B is up earlier than I these days. He took this shot down the driveway the other morning after it had rained all night. I think we live in just about the prettiest place on earth.

27 July 2009

new paint!


We loved the color of our house when we bought it: not white, not cream, but something soft and in between. A nice gentle color. We wanted to match it as closely as possible when we chose the paint this year, because we didn’t want to fool with something we think is pretty wonderful.

But see here: the color we eventually settled on (and who imagined there were so many different kinds of white) is quite different! You can see the difference on the top three clapboards between the door and window of the garage (new white) as compared to the old-color clapboards lower down. The old white is warmer and grayer than the new, we think. We’ve realized the new color will look beautiful against the snow come winter (the old always looked a little dingy). A very subtle switch, for sure, but a definite improvement.

“empress of india” nasturtiums


What a glorious red, and look at those leaves (those leaves!)! They actually have a thin indigo margin on the edges, and the cool blue-green plays so wonderfully against the flowers. And I love how the flowers are tucked among the leaves, rather than setting above them.

I bought six little plants in May and put them in the herb garden. Normally, I avoid nasturtiums because I have it in my head that they attract aphids, and who wants to attract aphids? But this year I figured what the heck. The cool, rainy weather certainly hasn’t hurt these guys at all.

25 July 2009

dahlia photos 2009: it begins

Resistance is futile.

“Winsome”:

“Little Beeswings”:

24 July 2009

lovely lovely . . .

Lovely.

Went out to J and R down on Park Row this afternoon and bought a new digital camera,because the old one has been acting up for over a year (I know, I know) and finally bit the dust last weekend.

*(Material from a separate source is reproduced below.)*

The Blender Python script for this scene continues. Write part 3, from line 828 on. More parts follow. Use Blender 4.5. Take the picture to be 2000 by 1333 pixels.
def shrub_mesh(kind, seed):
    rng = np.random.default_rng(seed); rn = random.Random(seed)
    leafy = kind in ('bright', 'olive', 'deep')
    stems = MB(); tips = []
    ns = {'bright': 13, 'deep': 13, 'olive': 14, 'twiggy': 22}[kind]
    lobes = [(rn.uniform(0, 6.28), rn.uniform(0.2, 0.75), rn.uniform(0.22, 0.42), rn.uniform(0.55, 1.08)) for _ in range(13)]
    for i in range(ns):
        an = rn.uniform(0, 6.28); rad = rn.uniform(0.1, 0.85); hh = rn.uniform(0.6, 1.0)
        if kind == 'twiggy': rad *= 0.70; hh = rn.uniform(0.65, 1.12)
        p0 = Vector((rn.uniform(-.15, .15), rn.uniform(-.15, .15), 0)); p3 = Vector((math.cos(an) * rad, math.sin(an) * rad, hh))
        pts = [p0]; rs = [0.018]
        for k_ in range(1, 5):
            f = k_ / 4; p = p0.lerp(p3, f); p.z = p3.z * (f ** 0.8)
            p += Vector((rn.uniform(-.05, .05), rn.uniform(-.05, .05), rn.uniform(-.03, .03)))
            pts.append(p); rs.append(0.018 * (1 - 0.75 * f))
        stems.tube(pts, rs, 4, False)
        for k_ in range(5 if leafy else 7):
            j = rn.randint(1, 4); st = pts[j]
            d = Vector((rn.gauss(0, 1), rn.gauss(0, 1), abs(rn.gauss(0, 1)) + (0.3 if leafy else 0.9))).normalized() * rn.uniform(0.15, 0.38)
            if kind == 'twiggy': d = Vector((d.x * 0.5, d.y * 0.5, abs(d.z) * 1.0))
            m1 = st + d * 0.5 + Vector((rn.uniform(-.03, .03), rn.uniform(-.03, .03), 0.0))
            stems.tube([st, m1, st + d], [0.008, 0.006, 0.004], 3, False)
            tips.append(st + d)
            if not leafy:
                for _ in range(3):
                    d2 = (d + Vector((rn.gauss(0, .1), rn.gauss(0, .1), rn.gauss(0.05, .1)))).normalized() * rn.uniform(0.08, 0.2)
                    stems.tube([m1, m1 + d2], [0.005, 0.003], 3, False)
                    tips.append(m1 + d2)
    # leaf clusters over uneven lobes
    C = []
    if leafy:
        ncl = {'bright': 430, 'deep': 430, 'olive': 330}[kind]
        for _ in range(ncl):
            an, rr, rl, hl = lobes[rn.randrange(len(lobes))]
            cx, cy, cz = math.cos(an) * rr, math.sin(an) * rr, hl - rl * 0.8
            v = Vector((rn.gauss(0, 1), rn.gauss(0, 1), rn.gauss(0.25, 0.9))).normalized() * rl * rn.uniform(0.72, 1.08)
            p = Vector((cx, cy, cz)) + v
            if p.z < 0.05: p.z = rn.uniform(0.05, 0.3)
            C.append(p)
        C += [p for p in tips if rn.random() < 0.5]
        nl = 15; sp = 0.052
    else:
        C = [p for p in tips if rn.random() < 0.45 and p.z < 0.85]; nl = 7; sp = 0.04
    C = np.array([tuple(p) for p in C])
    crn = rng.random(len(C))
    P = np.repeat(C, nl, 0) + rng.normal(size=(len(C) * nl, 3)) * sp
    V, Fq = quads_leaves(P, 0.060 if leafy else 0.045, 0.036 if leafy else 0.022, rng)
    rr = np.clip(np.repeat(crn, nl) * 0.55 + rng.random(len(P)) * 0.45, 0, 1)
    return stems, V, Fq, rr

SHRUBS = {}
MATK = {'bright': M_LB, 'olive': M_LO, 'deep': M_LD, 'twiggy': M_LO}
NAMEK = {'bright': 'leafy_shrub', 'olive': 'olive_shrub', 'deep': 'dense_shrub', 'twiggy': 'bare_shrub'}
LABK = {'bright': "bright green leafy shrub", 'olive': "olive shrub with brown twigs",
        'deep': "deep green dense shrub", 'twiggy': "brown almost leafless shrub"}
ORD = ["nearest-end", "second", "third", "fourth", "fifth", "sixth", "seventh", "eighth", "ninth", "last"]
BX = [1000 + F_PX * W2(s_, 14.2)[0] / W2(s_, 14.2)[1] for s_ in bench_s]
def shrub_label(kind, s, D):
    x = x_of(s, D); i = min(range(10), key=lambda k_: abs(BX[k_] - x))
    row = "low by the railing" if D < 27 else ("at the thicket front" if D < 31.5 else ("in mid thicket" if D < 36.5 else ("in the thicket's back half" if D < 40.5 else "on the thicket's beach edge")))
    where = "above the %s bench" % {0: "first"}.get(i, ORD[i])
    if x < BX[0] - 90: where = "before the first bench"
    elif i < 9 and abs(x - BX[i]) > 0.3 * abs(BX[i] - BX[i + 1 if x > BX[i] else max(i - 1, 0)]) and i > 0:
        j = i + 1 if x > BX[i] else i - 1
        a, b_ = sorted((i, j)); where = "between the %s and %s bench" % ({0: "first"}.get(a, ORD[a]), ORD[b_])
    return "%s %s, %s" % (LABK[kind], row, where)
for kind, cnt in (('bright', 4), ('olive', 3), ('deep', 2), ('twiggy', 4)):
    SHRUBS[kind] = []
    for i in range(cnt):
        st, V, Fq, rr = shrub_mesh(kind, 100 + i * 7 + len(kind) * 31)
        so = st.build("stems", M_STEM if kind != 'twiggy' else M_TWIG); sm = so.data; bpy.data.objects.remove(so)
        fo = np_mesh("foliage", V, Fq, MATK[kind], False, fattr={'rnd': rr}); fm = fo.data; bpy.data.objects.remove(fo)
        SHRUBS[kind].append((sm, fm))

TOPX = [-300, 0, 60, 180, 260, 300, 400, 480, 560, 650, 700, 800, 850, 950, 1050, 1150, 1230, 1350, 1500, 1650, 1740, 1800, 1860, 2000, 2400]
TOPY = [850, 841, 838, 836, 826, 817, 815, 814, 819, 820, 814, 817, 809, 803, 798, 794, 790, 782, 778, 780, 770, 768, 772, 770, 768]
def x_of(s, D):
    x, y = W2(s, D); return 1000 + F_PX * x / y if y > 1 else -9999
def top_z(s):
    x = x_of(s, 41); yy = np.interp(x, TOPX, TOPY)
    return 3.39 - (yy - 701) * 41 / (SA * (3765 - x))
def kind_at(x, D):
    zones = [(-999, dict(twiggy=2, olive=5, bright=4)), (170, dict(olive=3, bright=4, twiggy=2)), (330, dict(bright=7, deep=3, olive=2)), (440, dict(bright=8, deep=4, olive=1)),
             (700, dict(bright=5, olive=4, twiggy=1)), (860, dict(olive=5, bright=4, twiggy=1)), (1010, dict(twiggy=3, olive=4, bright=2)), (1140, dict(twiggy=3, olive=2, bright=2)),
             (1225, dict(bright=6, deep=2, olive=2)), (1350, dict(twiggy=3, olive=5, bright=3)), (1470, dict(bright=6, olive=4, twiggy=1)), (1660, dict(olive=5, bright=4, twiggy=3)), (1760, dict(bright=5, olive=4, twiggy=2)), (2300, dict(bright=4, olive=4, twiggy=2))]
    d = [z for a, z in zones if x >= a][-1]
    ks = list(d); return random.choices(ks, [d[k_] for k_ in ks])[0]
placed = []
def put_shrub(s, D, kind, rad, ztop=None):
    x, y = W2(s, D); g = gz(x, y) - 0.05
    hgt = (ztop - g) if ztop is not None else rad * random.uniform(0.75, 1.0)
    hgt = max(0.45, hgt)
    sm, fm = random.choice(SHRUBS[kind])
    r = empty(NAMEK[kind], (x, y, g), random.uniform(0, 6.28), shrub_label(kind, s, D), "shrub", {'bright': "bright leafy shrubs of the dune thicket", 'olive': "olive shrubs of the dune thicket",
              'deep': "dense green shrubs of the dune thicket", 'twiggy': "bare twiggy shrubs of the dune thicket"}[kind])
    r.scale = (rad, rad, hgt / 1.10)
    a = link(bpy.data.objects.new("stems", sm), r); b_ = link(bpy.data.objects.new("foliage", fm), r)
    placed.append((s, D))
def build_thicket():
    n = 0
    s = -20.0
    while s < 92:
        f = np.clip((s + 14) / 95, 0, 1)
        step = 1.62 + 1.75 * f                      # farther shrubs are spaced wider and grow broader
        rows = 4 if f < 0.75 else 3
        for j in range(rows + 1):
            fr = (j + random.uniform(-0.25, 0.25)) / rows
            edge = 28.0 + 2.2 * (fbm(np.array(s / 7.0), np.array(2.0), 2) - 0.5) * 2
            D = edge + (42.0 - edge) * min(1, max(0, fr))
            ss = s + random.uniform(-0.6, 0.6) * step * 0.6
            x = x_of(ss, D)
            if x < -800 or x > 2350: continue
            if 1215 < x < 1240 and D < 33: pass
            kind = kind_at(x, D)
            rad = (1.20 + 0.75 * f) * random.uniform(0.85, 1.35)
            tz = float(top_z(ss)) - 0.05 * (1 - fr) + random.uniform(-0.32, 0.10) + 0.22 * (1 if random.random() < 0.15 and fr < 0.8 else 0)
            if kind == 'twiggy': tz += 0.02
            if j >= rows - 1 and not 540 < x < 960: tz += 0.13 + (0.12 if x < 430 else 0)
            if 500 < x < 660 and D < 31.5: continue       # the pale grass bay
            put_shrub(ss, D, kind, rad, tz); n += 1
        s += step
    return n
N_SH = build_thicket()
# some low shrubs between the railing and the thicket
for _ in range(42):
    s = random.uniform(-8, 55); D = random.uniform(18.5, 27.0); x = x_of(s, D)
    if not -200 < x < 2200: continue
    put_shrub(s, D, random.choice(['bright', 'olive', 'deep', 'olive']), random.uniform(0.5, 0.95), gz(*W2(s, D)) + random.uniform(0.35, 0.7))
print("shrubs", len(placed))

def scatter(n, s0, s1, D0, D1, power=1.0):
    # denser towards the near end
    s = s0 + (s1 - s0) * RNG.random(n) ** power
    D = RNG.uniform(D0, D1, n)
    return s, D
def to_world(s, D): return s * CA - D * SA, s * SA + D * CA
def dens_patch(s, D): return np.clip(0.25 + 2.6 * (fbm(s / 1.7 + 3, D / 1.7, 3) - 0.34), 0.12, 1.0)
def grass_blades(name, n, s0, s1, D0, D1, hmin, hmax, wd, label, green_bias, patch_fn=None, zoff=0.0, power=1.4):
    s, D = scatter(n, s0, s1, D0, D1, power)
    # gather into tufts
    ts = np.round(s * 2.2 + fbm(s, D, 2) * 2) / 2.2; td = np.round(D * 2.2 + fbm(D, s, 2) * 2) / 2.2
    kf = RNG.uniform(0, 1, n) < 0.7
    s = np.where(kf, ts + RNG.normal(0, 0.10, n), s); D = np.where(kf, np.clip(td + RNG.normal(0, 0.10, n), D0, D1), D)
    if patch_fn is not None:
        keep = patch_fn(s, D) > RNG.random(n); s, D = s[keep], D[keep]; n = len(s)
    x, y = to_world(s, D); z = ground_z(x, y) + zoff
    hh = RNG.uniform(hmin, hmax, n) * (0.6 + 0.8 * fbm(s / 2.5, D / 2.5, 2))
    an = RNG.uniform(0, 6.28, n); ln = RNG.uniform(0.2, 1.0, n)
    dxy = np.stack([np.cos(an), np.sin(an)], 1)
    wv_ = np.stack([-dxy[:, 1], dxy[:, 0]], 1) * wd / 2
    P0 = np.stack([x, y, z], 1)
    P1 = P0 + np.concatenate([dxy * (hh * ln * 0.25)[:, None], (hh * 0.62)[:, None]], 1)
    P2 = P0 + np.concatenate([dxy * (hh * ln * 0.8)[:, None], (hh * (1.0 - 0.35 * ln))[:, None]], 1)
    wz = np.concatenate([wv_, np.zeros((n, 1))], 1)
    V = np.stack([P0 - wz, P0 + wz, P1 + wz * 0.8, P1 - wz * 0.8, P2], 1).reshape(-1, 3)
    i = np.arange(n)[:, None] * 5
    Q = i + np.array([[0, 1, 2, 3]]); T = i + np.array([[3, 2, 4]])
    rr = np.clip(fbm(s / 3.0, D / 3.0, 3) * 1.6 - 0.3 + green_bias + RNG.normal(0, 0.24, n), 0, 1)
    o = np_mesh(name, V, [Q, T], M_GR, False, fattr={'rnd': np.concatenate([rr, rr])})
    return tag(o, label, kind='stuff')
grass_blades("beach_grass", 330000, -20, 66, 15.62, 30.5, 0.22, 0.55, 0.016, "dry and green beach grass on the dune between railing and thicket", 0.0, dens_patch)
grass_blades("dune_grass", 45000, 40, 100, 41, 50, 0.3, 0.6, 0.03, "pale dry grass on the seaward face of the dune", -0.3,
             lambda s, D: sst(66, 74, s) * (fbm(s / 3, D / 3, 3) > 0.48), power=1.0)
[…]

This means that I can take photographs of beautiful “Winsome” dahlia tomorrow morning, the second dahlia to bloom on Pleasant Hill in 2009!

I can also post a photograph of our freshly painted front door this evening. Painting the house: a long time in coming. Happy day!

21 July 2009

hosta effect at north hill


Kim asked for a photograph of the effect I described in a post I wrote about Joe Eck and Wayne Winterrowd’s garden at North Hill. Hostas in front and vinca in the back, which had the effect of lightening up the distance rather than closing it in with taller and taller plants. Not the best ever photograph, but it does give an idea of the effect.

first dahlia blossom of 2009

For the record: “Little Beeswings” wins! The first bloom was opening as of Saturday, 18 July 2009. Last year, “Bloodstone” was the first, on 14 July.

So here’s how it has played out this year:
  • 5 May 2009: Planted dahlia tubers
  • 18 June 2009: Planted dahlias outside
  • 10 July 2009: First buds on dahlias
  • 18 July 2009: First bloom—“Little Beeswings”
And last year:
  • 22 April 2008: Planted dahlia tubers
  • 1 June 2008: Planted dahlias outside
  • 28 June 2008: First buds on dahlias
  • 14 July 2008: First bloom—“Bloodstone”

13 July 2009

first buds on dahlias 2009

The dahlias are all still pretty short (not short enough that they don’t need staking, however), but with all the rain and clouds, they just haven’t grown so much yet. BUT . . . I noticed the first buds on them this weekend, specifically Friday evening, 10 July. This is a exactly a week later than last year, in spite of the fact that I potted up the tubers approximately two weeks later this year than last (22 April 2008 vs. 5 May 2009). The first dahlia last year was “Bloodstone” on 14 July. I wonder how much later the first bloom will be this year.

Alan tells me that the dahlias he planted on his roof are lots and lots of leaves, but no buds yet. I bet he just hasn’t looked hard enough.

I am, as always, very excited.

Also to note: Some bird ate the melon plants I put at the end of the dahlia bed, so I divided and planted two cannas from last year (“Madame Angele Martin”), three gladiolus corms (“Atom”) that Old House Gardens sent to me to give away and that I selfishly kept and then forgot about, and some cerinthe seeds that I meant to plant weeks ago. If they don’t bloom, so be it, but the leaves should be pretty.

It has been such a rainy, cold summer so far that I am still in spring mode. We’ll see how these new plantings go.